Spirit umat muslim di Indonesia dalam hal menyambut dan menjalani ibadah pada bulan suci Ramadan sudah tidak dapat dipungkiri lagi, ini berimplikasi pada bergemuruhnya rumah-rumah Allah Swt di seluruh pelosok tanah air. Kemudian mengaktualisasikan diri dengan kacamata Islam secara kaffah (universal), misalnya lebih dominan menegakkan syariat-syariat Islam, beribadah dengan cara berjamaah, serta meningkatkan rasa persaudaraan yang lebih erat antar sesama muslim guna untuk mencapai ketakwaan yang hakiki setelah menjalani pendidikan (tarbiyah) selama 30 hari penuh. Ramadan merupakan sarana (wasilah) bagi umat muslim untuk menata mentarbiyah diri menuju kehidupan yang damai, sejahtera, dan selamat baik didunia dan akhirat kelak.
Namun dewasa ini, niat baik umat muslim di Indonesia tersebut sudah banyak diintervensi oleh individu atau kelompok-kelompok yang terindikasi berpaham liberalis, sekularis, dan kapitalis untuk mengganggu kesucian serta kesakralan bulan Ramadan tahun ini. Hal ini ditandai dengan maraknya kelompok-kelompok yang eksis mempromosikan nilai-nilai yang kontra dengan Islam dan Pancasila, di antaranya dengan gencarnya mensosialisasikan suatu logika berpikir yang terbalik dan menyimpang yaitu intisari kalimatnya adalah “yang berpuasa hendaknya menghormati yang tidak berpuasa”.
Logika berpikir yang seperti ini dapat memicu terjadinya konflik antar agama. Memang di Indonesia katanya selalu mengedepankan toleransi, HAM, dan demokrasi.

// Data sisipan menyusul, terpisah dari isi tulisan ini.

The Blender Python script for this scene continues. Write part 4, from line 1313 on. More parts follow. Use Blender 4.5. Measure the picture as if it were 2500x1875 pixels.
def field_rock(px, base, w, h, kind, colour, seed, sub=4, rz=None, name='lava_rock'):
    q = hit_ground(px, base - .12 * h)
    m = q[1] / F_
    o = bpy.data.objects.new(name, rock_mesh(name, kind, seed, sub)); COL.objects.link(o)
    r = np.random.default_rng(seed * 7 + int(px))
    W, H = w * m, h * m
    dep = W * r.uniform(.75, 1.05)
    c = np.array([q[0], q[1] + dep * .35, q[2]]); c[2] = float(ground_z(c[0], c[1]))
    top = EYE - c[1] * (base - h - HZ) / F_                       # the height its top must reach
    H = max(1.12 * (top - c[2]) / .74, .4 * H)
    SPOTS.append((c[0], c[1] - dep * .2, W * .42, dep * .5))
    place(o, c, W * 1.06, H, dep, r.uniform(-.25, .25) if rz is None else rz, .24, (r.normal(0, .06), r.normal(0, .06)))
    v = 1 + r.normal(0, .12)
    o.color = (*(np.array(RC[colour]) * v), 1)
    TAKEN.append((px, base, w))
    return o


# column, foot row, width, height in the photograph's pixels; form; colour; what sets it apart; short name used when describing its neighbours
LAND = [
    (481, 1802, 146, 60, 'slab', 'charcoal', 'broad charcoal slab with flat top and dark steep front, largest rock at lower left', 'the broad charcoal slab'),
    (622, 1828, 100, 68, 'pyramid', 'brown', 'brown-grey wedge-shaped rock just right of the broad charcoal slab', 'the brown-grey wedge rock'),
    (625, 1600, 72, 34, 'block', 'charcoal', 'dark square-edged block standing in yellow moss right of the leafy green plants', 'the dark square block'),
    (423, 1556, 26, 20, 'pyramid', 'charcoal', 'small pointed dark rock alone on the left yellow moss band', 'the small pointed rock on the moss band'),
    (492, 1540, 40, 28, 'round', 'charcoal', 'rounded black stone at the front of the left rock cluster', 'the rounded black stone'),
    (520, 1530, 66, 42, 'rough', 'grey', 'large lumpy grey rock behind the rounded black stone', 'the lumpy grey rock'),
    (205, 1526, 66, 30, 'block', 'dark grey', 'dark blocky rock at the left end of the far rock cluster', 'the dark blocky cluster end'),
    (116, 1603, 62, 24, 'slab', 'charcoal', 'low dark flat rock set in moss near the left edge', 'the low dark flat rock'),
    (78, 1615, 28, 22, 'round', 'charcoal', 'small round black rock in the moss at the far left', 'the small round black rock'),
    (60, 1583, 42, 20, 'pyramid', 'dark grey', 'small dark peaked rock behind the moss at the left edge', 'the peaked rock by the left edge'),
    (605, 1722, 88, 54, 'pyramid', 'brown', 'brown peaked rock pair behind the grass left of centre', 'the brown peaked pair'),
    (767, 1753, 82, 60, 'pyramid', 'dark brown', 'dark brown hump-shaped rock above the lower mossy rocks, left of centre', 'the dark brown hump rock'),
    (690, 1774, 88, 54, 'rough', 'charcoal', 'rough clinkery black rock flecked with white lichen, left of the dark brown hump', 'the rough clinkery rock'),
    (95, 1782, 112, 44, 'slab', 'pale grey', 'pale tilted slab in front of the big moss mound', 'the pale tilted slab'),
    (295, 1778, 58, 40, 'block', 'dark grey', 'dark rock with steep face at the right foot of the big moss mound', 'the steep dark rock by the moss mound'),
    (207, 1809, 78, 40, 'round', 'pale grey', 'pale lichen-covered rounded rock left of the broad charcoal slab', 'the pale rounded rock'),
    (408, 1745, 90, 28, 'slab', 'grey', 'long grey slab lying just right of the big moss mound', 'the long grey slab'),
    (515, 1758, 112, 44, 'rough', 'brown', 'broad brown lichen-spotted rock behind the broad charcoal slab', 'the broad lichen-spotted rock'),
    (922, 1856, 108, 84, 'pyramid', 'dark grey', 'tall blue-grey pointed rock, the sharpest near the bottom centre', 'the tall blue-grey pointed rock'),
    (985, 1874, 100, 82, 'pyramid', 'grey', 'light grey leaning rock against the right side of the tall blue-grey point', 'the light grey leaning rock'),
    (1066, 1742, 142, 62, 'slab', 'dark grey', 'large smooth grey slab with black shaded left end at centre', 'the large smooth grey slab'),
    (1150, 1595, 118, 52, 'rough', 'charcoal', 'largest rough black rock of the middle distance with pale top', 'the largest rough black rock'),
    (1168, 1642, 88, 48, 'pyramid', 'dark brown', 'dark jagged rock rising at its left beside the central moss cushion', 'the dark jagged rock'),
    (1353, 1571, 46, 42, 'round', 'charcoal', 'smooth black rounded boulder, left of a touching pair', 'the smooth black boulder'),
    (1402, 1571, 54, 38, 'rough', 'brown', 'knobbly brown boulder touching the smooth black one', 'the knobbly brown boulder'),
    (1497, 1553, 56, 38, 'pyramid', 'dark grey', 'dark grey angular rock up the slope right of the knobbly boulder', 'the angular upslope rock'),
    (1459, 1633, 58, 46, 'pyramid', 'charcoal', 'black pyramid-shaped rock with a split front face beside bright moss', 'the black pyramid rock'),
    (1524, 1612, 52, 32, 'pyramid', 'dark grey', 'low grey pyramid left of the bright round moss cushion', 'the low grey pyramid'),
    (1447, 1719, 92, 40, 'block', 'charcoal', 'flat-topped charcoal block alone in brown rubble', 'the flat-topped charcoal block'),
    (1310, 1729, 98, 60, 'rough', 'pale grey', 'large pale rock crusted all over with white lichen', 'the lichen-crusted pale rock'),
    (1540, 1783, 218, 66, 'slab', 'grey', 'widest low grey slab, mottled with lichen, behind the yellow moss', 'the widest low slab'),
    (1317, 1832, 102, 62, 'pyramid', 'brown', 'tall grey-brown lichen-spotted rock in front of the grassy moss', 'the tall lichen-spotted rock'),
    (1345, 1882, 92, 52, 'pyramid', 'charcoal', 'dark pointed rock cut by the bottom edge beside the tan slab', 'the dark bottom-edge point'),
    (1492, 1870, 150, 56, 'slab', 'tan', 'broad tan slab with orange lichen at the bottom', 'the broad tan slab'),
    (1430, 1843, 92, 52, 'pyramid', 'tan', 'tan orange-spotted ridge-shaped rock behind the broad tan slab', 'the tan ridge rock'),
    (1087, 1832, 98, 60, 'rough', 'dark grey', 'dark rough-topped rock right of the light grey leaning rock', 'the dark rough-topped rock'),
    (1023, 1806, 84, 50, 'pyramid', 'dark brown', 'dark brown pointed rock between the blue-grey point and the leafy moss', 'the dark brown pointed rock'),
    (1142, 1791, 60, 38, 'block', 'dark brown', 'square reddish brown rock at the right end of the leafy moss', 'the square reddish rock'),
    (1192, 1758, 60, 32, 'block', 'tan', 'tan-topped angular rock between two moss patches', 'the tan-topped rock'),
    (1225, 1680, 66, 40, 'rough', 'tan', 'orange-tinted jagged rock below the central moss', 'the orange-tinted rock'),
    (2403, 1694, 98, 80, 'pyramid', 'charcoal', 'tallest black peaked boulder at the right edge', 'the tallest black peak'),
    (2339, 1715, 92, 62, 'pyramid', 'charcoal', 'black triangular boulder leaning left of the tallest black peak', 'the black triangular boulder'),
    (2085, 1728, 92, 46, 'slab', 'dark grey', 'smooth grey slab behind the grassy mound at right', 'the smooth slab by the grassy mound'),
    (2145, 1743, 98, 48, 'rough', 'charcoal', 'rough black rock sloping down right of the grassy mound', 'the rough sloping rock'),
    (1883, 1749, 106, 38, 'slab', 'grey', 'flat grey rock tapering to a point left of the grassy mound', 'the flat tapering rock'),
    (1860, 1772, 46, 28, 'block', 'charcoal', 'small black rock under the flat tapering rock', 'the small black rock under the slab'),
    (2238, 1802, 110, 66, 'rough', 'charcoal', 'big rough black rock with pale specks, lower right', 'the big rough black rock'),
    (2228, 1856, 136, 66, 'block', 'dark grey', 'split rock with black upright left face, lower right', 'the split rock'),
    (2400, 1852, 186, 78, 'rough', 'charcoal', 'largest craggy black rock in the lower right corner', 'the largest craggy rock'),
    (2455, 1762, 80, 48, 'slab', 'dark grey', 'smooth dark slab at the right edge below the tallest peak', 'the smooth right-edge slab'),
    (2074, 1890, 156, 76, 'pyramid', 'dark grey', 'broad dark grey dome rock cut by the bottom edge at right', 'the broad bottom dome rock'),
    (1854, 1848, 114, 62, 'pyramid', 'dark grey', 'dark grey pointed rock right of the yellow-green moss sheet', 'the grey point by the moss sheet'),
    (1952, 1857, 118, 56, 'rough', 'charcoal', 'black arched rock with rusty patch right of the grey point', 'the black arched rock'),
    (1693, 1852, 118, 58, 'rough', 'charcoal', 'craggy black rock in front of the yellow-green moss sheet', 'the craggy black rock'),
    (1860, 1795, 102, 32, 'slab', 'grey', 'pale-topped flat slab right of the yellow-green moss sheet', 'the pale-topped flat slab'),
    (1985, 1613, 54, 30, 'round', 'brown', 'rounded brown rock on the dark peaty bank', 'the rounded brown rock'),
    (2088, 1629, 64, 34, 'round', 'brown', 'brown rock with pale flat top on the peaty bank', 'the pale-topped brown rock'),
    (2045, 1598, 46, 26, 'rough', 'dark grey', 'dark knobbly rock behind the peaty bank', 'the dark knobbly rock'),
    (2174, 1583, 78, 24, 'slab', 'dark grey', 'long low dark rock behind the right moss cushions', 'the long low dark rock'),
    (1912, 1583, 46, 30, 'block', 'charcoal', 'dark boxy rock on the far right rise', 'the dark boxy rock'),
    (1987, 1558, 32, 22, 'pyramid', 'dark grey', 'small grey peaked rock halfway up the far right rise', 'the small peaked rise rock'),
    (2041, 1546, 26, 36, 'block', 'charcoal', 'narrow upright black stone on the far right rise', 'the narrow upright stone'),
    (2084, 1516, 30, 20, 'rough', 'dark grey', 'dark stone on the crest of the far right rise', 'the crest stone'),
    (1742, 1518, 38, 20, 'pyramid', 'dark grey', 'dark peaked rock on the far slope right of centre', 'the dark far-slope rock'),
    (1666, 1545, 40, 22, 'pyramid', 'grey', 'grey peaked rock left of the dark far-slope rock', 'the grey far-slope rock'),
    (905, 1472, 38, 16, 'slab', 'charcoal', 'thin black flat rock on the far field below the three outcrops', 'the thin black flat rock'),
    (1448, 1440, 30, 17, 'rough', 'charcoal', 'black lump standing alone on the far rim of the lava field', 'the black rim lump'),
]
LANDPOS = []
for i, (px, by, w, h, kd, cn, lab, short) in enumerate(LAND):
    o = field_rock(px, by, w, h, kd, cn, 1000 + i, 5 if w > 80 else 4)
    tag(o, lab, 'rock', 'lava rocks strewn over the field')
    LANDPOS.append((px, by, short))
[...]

Namun, apapun itu namanya hendaknya toleransi tidak boleh kebablasan dan menyimpang dari kaidah-kaidah agama dan negara. Bukankah Ramadan sudah lahir sejak Indonesia belum lahir, dan berabad-abad lamanya puasa sudah membudaya di negeri ini. Dahulu sangat susah sekali ditemui bahkan tidak ada terdengar khalayak umum yang terkait dengan istilah-istilah yang keluar dari pemangku negara yang menyudutkan umat Islam ketika sedang berpuasa. Dahulu kita sangat familiar dengan kalimat “hormati orang-orang yang sedang berpuasa dan silahkan bagi masyakakat yang tidak menjalani ibadah puasa untuk makan di belakang”. Maksudnya bagi mereka yang tidak berpuasa, tidak mengapa rumah makan tepat buka pada siang hari, namun ada batasannya yang sudah teregulasi dalam suatu undang-undang atau peraturan daerah, misalnya rumah penyedia makanan boleh berjualan di bulan Ramadan asal diberi kain penutup yang tidak transparan.
Namun baru-baru ini dengan munculnya istilah “yang berpuasa menghormati yang tidak berpuasa” seolah-olah logika berpikir ini bermakna umat islam yang sedang puasa itu mengganggu orang yang tidak berpuasa dan umat islam harus menghormati mereka yang tidak berpuasa. kalimat tersebut dapat mengundang kegaduhan dalam kehidupan sosial masyarakat, yaitu dengan adanya kalimat bersebut berarti rumah-rumah penyedia makanan boleh berjualan pada waktu kapan saja dan tidak perlu menggunakan kain penutup pandangan dan tempat-tempat hiburan malam juga boleh buka pada waktu bulan suci Ramadan berlangsung. Dari kalimat di atas apakah itu yang disebut dengan toleransi, HAM, dan demokrasi? Saya rasa bukan, karena di balik logika berpikir yang terbalik tersebut terdapat kepentingan-kepentingan yang mendasar yang keluar dari koridor Pancasila dan Islam. Yaitu saat ini Indonesia sudah mulai disusupi oleh paham yang sekular yakni memisahkan urusan nagara dengan urusan agama, kemudian ada juga kepentingan kapitalis yang pada bulan suci ini terus berusaha untuk menjual dagangan mereka agar laku terjual walaupun harus melanggar norma-norma yang berlaku di masyarakat.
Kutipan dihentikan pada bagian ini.